The leadership way

Belief precedes Ability

Most people get the causality wrong. They think ability breeds belief, waiting for evidence before conviction. But history's greatest achievements started with an irrational belief that preceded proof. Jobs believed in the iPhone before touchscreens were viable. SpaceX believed in reusable rockets when experts called it impossible.

Study any breakthrough moment. The Wright brothers believing flight was possible. Edison believing in practical electricity. Armstrong believing the moon wasn't too far. Their defining trait wasn't superior ability—it was unshakeable conviction in what others deemed impossible. Belief created the conditions for ability to emerge.

The default world runs on backwards logic. "Show me the evidence," they demand. "Prove it works first." But transformative innovations don't emerge from what's already proven—they come from the gap between current reality and unwavering conviction. When belief is strong enough, ability rushes to catch up.

Here's what separates visionaries from dreamers: their belief shapes reality, not the other way around. They don't wait for conditions to be perfect—their conviction creates the conditions. While others need to see it to believe it, they believe it until they see it. This isn't delusion—it's the fundamental pattern of how humans break barriers.

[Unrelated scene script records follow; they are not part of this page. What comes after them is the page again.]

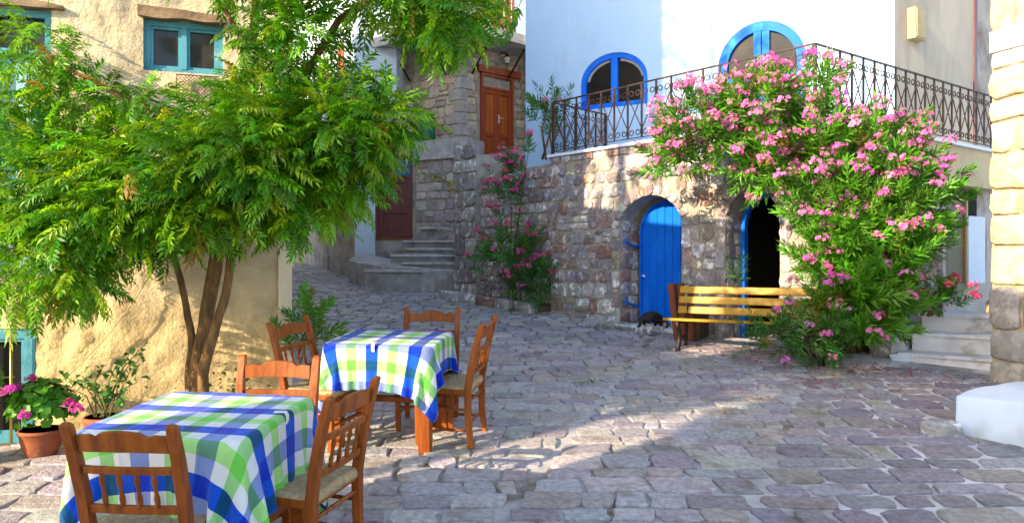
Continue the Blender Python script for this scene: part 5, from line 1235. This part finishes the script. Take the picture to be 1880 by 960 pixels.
def clusters(centres, name, parent, base, n=(10,18), rad=.062, sc=(.9,1.35)):
    pos, dirs, tints = [], [], []
    for c in centres:
        k = int(nr.integers(*n)); cb = np.array(base)*(1+nr.normal(0,.12))*np.array((1,1+nr.normal(0,.25),1+nr.normal(0,.1)))
        for _ in range(k):
            u = nr.normal(0,1,3); u[2] = abs(u[2])*.8; u /= np.linalg.norm(u); pos.append(c+u*rad*nr.uniform(.5,1.15)); u[1] -= .35; dirs.append(u); tints.append(cb*(1+nr.normal(0,.12)))
    pos, dirs, tints = np.array(pos), np.array(dirs), np.clip(np.array(tints),.01,1); ch = nr.integers(0,4,len(pos)); parts = []
    R0 = np.array([[0,0,1],[0,1,0],[-1,0,0]],float)   # flower axis z -> x
    for k in range(4):
        m = ch == k
        if m.any():
            T_ = FL[k][0]@R0.T; parts.append(inst(T_, FL[k][1], pos[m], rot_to(dirs[m], nr.uniform(0,6.28,m.sum())), nr.uniform(*sc,m.sum()), tints[m], FL[k][2]))
    V,Q,T = join(parts); return setp(build_np(name, V, Q, T, M['petal'], parent), kind='stuff')
def oleander(name, label, base, blobs, n_fl, lc, fc, seed, up=.6, shrink=(0,0), stems=8, sc=(.8,1.15), flower_bias=None, frad=.062, stem_r=.022):
    t = thing(name, label, 'oleander', base); rr_ = random.Random(seed); pts, outs = blob_points(blobs, rr_, shrink)
    def free(p):
        v_ = Vector((p[0],p[1]))
        if UN.dot(v_-TC) < .06 and p[2] < TZ+.1 and VN.dot(v_-TC) < .06: return False
        return p[2] > g(p[1])+.05
    k = [i for i in range(len(pts)) if free(pts[i])]; pts, outs = pts[k], outs[k]
    _, d = shoots(pts, outs.copy(), 'leaves', t, lc, up, sc)
    cents = pts+d*.36*np.mean(sc); w_ = np.array([1.0 if flower_bias is None else flower_bias(CX+F*p[0]/p[1], CY-F*(p[2]-CAMZ)/p[1]) for p in cents])
    w_ = w_*(.3+np.clip(-outs[:,1]+.5*outs[:,2]+.4,0,2)); w_ /= w_.sum(); sel = nr.choice(len(cents), min(n_fl,(w_>0).sum()), False, w_)
    if n_fl: clusters(cents[sel], 'flowers', t, fc, rad=frad)
    for i in range(stems):
        e = Vector(pts[rr_.randrange(len(pts))])
        while name == 'large_oleander' and CX+F*e.x/e.y < 1470: e = Vector(pts[rr_.randrange(len(pts))])
        b = Vector(base)+Vector((rr_.uniform(-.15,.15),rr_.uniform(-.1,.1),0)); m_ = b.lerp(e,.5)+Vector((rr_.uniform(-.1,.1),rr_.uniform(-.1,.05),.15))
        mb = MB(); mb.tube([b,b.lerp(m_,.5),m_,m_.lerp(e,.5)+Vector((0,0,.04)),e], [stem_r,stem_r*.85,stem_r*.7,stem_r*.5,stem_r*.25], 6); mb.build('stem', M['bark'], t, smooth=True)
    return t
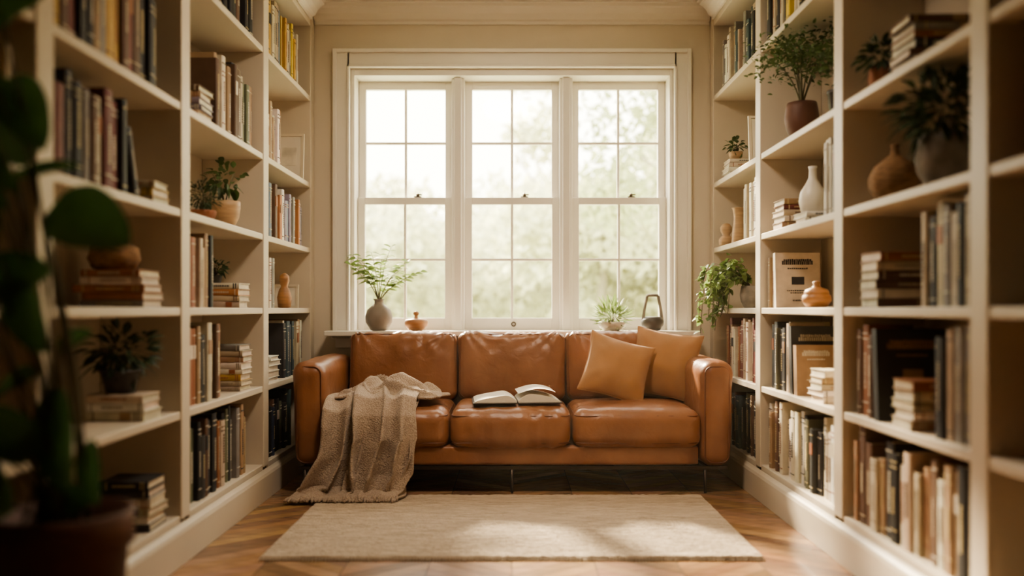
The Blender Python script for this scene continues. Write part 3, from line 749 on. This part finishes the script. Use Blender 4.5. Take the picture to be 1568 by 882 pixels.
for j in range(nv+1):
    for i in range(nu+1):
        u=i/nu; v=j/nv
        cx=-.90+.49*u+.03*noise.noise(Vector((v*4,0,5))); cy=4.33+.37*v+.04*noise.noise(Vector((u*4,7,0)))
        cx+= .08*(u**3)*max(0,1-abs(v-.45)*2.2)
        env=(max(0,1-(2*u-1)**4)*max(0,1-(2*v-1)**4))**.5
        ph=5*v+6*u+4*noise.noise(Vector((u*2.5,v*2.5,2)))
        rid=(1-abs(math.sin(ph)))**1.5*.045+.045*noise.noise(Vector((u*4,v*4,8)))
        peak=.05*math.exp(-((u-.5)/.3)**2)*math.exp(-((v-.5)/.4)**2)
        z=.470+env*(.012+max(0,rid)+peak)
        vs.append((cx,cy,z))
for j in range(nv):
    for i in range(nu): a=j*(nu+1)+i; fs.append((a,a+1,a+nu+2,a+nu+1))
mb.add(vs,fs,0,smooth=True)
for ee in (e1,e2):
    for i in range(0,len(ee),2):
        p=Vector(ee[i]); q=p+Vector((rng.uniform(-.012,.006),-rng.uniform(.015,.03),0)); q.z=.020
        mb.tube([p,(p+q)/2,q],.0025,0,5)
ob=mb.build('throw_blanket',[M_knit],recalc=False,solid=.010)

# ------------------------------------------------------------------ foreground plant
mb=MB(); px,py=-1.0,1.9
mb.lathe([(.10,0),(.105,.005),(.135,.40),(.146,.40),(.148,.475),(.136,.478),(.128,.44),(.002,.43)],(px,py,0),0,48)
mb.lathe([(.126,.435),(.002,.445)],(px,py,0),3,20)
#  x,y,z centre of leaf, L, W, direction
BL=[(-.93,1.88,1.12,.21,.16,(1,-.2,-.25)),(-1.06,1.80,1.55,.26,.18,(.8,-.3,.5)),(-1.14,1.72,1.47,.22,.15,(.5,-.3,-.6)),(-1.09,1.75,1.66,.22,.15,(.9,-.3,.2)),
    (-1.05,1.84,1.36,.2,.11,(.7,-.4,-.8)),(-1.10,1.75,1.25,.24,.07,(.9,-.2,-.5)),(-1.12,1.8,1.14,.22,.11,(.4,-.4,-.9)),(-1.02,1.85,1.23,.22,.06,(1,-.3,.3)),
    (-1.06,1.82,1.00,.20,.12,(.9,-.2,.35)),(-1.14,1.75,.94,.2,.12,(.5,-.3,-.5)),(-.97,1.84,.655,.21,.15,(.3,-.3,-1)),(-1.08,1.85,.76,.2,.12,(.7,-.3,.5)),
    (-.93,1.9,.57,.14,.08,(.4,-.5,-1)),(-1.14,1.75,.75,.22,.12,(.2,-.4,-1)),(-1.13,1.8,.62,.2,.12,(.6,-.5,-.3)),(-1.02,1.75,1.76,.24,.16,(.8,-.3,.6)),
    (-1.15,1.85,1.78,.22,.14,(.6,-.3,.6)),(-1.12,1.9,1.33,.18,.1,(-.2,-.3,.9)),(-1.0,1.95,.86,.13,.05,(.8,-.3,.5)),(-1.1,1.7,.84,.2,.13,(.9,-.3,.1)),(-1.13,1.7,1.05,.2,.14,(.2,-.4,.9)),(-.99,1.9,.50,.14,.09,(1,-.3,.3)),
    (-1.00,1.78,1.63,.24,.17,(1,-.3,-.1)),(-1.08,1.7,1.36,.22,.12,(.8,-.3,.4)),(-1.02,1.8,.92,.18,.10,(.6,-.4,-.6)),(-1.06,1.75,.68,.2,.13,(-.3,-.4,.8)),(-1.08,1.7,1.16,.2,.1,(.9,-.3,-.1)),(-1.05,1.72,.55,.2,.14,(.7,-.5,.1)),(-1.12,1.68,1.58,.22,.16,(.6,-.3,-.2))]
for i,(x,y,z,L,W,d) in enumerate(BL):
    d=Vector(d).normalized(); e=Vector((x,y,z))-d*L*.5; b0=Vector((px+rng.uniform(-.07,.07),py+rng.uniform(-.06,.06),.44)); mid=Vector((px+rng.uniform(-.07,.09),py+(y-py)*.3,(z+.44)/2))
    pts=[b0*(1-u)**2+mid*2*u*(1-u)+e*u*u for u in [k/8 for k in range(9)]]
    mb.tube(pts,.0042,2,6,r2=.0022)
    mb.bigleaf(e,d,L,W,1,.15,rng.uniform(.7,1.3))
mb.build('rubber_plant',[M_bpot,M_leafB,M_stem,M_soil],recalc=False)

# ------------------------------------------------------------------ outside
simple('lawn_ground',[((-40,5.6,-.7),(40,70,-.6))],M_lawn)
def tree(x,y,h,cr,cz,n,mat,ls):
    mb=MB(); mb.tube([(x,y,-.6),(x+.1,y,cz*.5),(x,y,cz)],.12,2,8,r2=.06)
    for i in range(7):
        a=i*2.4; mb.tube([(x,y,cz*.6),(x+math.cos(a)*cr*.7,y+math.sin(a)*cr*.7,cz+rng.uniform(-.4,.6)*cr)],.04,2,6,r2=.015)
    cl=[(Vector((rng.gauss(0,.45),rng.gauss(0,.45),rng.gauss(0,.4)))*cr,rng.uniform(.25,.45)*cr) for _ in range(24)]
    for i in range(n):
        c,r=rng.choice(cl); v=Vector((rng.gauss(0,1),rng.gauss(0,1),rng.gauss(0,1))).normalized()*r*rng.random()**.4
        p=Vector((x,y,cz))+c+v; d=Vector((rng.uniform(-1,1),rng.uniform(-1,1),rng.uniform(-1,1))).normalized(); e=d.orthogonal().normalized()
        mb.add([p-d*ls,p+e*ls*.5,p+d*ls,p-e*ls*.5],[(0,1,2,3)],1)
    mb.build('garden_tree',[M_bark,mat,M_bark],recalc=False)
tree(3.0,11.5,5,1.9,3.6,6500,M_tree,.09)
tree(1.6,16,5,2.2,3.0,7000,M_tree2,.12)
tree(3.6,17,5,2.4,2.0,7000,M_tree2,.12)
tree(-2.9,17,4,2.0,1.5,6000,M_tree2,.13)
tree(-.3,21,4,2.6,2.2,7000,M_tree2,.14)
tree(5.5,18,4,2.6,4.2,6000,M_tree,.13)
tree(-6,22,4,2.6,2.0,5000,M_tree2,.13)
mb=MB()
for i in range(20000):
    p=Vector((rng.uniform(-14,14),26+rng.uniform(-1,1),0)); p.z=-.6+rng.random()*(4.2+1.2*noise.noise(Vector((p.x*.4,0,0))))
    d=Vector((rng.uniform(-1,1),rng.uniform(-1,1),rng.uniform(-1,1))).normalized(); e=d.orthogonal().normalized()
    mb.add([p-d*.22,p+e*.13,p+d*.22,p-e*.13],[(0,1,2,3)],0)
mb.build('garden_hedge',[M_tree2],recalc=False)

# ------------------------------------------------------------------ scatter volume added to haze the room light
mv=bpy.data.materials.new('haze_volume'); mv.use_nodes=True; nt=mv.node_tree; nt.nodes.clear()
o=nt.nodes.new('ShaderNodeOutputMaterial'); vs_=nt.nodes.new('ShaderNodeVolumeScatter'); vs_.inputs['Density'].default_value=.007; vs_.inputs['Anisotropy'].default_value=.35; vs_.inputs['Color'].default_value=(1,.86,.68,1)
nt.links.new(vs_.outputs[0],o.inputs['Volume'])
simple('haze_volume',[((-1.18,YR+.02,.15),(1.18,YB-.05,2.62))],mv)

# ------------------------------------------------------------------ light
w=bpy.data.worlds.new('sky'); scene.world=w; w.use_nodes=True; nt=w.node_tree; bg=nt.nodes['Background']
tc=nt.nodes.new('ShaderNodeTexCoord'); sp=nt.nodes.new('ShaderNodeSeparateXYZ'); rp=nt.nodes.new('ShaderNodeValToRGB')
nt.links.new(tc.outputs['Generated'],sp.inputs[0]); nt.links.new(sp.outputs['Z'],rp.inputs[0])
rp.color_ramp.elements[0].color=(1,.91,.76,1); rp.color_ramp.elements[1].position=.8; rp.color_ramp.elements[1].color=(.97,.94,.90,1)
nt.links.new(rp.outputs[0],bg.inputs['Color']); bg.inputs['Strength'].default_value=6.4

def light(kind,name,loc,direction,energy,col,**k):
    l=bpy.data.lights.new(name,kind); l.energy=energy; l.color=col
    for a,v in k.items(): setattr(l,a,v)
    o=bpy.data.objects.new(name,l); COL.objects.link(o); o.location=loc
    o.rotation_euler=Vector(direction).to_track_quat('-Z','Y').to_euler(); return o
light('SUN','sun',(-3,12,8),(.36,-1,-.62),17,(1,.82,.60),angle=math.radians(4.5))
p=light('AREA','window_portal',(0,5.42,1.58),(0,-1,0),1,(1,1,1),shape='RECTANGLE',size=1.97,size_y=1.62); p.data.cycles.is_portal=True
light('AREA','added_fill_light',(0,3.2,2.70),(0,.3,-1),19,(1,.84,.66),shape='DISK',size=.5,spread=math.radians(150))  # unseen fill light, added to brighten the sofa from above
mb=MB(); mb.lathe([(.30,0),(.30,-.03),(.27,-.035),(.27,-.03),(.002,-.03)],(0,3.2,CE-.002),0,40); mb.build('added_fill_disc',[M_white])  # disc above the frame, added as a body for the fill light

cam=bpy.data.cameras.new('camera'); co=bpy.data.objects.new('camera',cam); COL.objects.link(co)
co.location=(0,0,.925); co.rotation_euler=(math.radians(90),0,0)
cam.sensor_width=36; cam.lens=30.0; cam.shift_y=.0204; cam.clip_start=.05
cam.dof.use_dof=True; cam.dof.focus_distance=4.5; cam.dof.aperture_fstop=.75
scene.camera=co
scene.view_settings.view_transform='AgX'
scene.view_settings.look='AgX - Medium High Contrast'
scene.view_settings.exposure=0.66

Conventional thinking puts ability first. Get the degree, gain the experience, collect the credentials. No wonder most people never attempt anything truly ambitious. They're waiting for permission from ability that only belief can grant.

The paradox? Those who waited for ability never believed enough to develop it. Stop waiting to be ready. Start believing with enough conviction that ability has no choice but to follow. The next wave of innovation won't come from the most qualified—it'll come from those who believed so deeply that ability became inevitable.